Air Force Gen. Philip Breedlove on May 3 handed over his duties as Supreme Allied Commander of U.S. and NATO forces in Europe to Army Gen. Curtis Scaparotti, who will undertake the rebuilding of a credible deterrent combat force on the continent.
Breedlove, who started his career as a young airman in the 1970s, when Europe was defined by the Cold War, ended his 40 years of service trying to prevent another existential crisis between the same adversaries.
When he took command of U.S. forces in Europe three years ago, Breedlove said he was searching for a defining mission for NATO and U.S. European Command (EUCOM). The United States combat role in Afghanistan at that time was winding down and Europe appeared to largely be at peace, he said during a change of command ceremony at EUCOM headquarters in Stuttgart, Germany.
“My, how the world has changed,” he said. “We face a very different Europe than before.”
Scaparotti, who most recently served as chief of U.S. and United Nations forces in South Korea, said little at the ceremony, other than declaring Breedlove’s policies and priorities would remain in place during his tenure.
Breedlove helped sculpt the U.S. military’s planned reaction to Russian aggression along NATO’s eastern flank, including the ongoing incursion in Ukraine and Crimea. Scaparotti will oversee the infusion of cash, troops and equipment to the continent under the resulting European Reassurance Initiative (ERI).
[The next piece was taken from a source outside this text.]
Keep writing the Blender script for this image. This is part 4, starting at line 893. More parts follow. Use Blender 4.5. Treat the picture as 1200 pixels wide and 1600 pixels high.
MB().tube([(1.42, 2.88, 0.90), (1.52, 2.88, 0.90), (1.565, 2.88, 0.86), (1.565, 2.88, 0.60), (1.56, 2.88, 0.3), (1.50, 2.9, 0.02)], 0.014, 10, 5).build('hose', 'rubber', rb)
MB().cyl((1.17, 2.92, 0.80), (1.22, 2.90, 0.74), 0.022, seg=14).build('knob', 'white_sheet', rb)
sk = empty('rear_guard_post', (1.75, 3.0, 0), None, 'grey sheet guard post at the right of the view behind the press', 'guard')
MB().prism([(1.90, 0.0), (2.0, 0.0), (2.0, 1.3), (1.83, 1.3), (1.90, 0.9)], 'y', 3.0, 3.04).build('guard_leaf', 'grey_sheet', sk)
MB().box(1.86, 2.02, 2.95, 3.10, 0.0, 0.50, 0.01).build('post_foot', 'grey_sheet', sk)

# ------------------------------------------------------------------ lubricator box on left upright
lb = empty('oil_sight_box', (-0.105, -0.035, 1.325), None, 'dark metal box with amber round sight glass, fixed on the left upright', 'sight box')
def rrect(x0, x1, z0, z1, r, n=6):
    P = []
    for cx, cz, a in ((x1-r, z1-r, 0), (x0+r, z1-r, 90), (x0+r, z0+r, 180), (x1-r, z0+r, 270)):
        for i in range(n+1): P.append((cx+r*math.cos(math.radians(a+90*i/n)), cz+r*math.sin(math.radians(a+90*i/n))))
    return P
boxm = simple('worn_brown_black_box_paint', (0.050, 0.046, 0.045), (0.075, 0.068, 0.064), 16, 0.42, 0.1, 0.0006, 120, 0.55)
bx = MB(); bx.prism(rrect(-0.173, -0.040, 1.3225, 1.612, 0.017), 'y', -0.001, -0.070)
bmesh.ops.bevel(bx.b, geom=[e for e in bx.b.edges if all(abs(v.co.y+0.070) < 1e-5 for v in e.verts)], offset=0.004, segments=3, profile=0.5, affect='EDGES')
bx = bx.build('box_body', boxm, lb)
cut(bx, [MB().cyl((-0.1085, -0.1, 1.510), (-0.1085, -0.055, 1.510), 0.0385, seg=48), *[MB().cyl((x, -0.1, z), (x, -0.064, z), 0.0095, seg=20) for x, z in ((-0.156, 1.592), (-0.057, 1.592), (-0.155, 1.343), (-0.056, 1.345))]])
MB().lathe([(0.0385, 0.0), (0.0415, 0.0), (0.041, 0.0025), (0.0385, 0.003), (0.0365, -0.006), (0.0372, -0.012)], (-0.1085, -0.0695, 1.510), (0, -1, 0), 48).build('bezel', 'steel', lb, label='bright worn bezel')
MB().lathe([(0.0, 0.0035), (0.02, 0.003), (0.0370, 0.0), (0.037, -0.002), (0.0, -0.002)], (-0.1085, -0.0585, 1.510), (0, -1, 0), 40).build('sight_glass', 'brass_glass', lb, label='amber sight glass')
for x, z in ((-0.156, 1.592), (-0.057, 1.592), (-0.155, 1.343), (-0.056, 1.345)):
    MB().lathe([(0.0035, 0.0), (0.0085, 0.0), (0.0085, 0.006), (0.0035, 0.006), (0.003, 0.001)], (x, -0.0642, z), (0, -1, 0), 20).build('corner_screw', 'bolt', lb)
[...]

The Pentagon increased its spending in Europe by nearly a factor of five to $3.4 billion in the proposed budget for fiscal 2017. The money will pay for a continuous presence of three brigade combat teams in Europe, one of which will be an armored brigade with M1 Abrams tanks and Bradley Fighting Vehicles.
At a press conference following the change of command ceremony, Defense Secretary Ashton Carter said the U.S. military is capable of deterring Russia from further aggression against its NATO allies and could hold its own in a high-end fight.
“We are prepared every day for any kind of circumstance here in Europe,” Carter said. “But we are improving our forces, and that’s the reason for the addition of an American brigade on a rotational but persistently present basis here, and all the other improvements that we’ve announced. And we’ll continue to make them, and that’s why the European Reassurance Initiative funding is so important …So we’ll get better and better, and stronger and stronger in our ability to respond to provocations here.”
Besides increases in the sheer number of U.S. forces in Europe and equipping them with heavy vehicles and artillery, Carter mentioned investments in future weapon technologies that would improve the potency of U.S. deterrence. The Defense Department is making “significant investment” in “important technologies that, “when coupled with revised operational concepts…will ensure we can deter and if necessary win in a high-end conventional fight in an anti-access, area-denial environment across all domains and war fighting areas: air, land, sea, space, cyberspace and the electromagnetic spectrum.”
The future weapons include new unmanned systems, enhanced ground-based and air missile defenses, new long-range anti-ship weapons, the Long-Range Strike Bomber, the electromagnetic rail gun, lasers and new electronic warfare systems, he said.